Technically, the UK government does not offer an opinion on the laws passed by these states. The website does, however, refer prospective travelers to the Human Rights Campaign, a US organization that has criticized North Carolina and Mississippi, as well as similar laws that other states have debated, on no uncertain terms.

Stateside, artists such as Bruce Springsteen, Pearl Jam, Ringo Starr, and Bryan Adams have boycotted performances in those states. San Francisco, the state of New York, and Washington, DC, have symbolically boycotted the states by forbidding non-essential trips there for government workers.

"It is both frightening and embarrassing that one of our nation's staunchest allies has warned its citizens of the risks of traveling to North Carolina and Mississippi because of anti-LGBT laws passed by their elected officials," Human Rights Campaign Director Ty Cobb said in a press release responding to the UK website update.
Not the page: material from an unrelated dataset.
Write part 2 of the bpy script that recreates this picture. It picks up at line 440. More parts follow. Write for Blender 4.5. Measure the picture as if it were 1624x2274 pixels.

Before the website's update, the UK Foreign Office advised gay British travelers only in general terms to "take care abroad," the Independent reported. UK gay rights groups expressed support for the updated advisory.

"It is heartening the Foreign and Commonwealth Office is becoming more LGBT responsive in their work, it's a good sign as it is an important issue in the UK, but most people who identify as LGBT in the UK will already be aware of the nature of certain states," Felicity Daly, director of the LGBT Kaleidoscope Trust, told The Independent.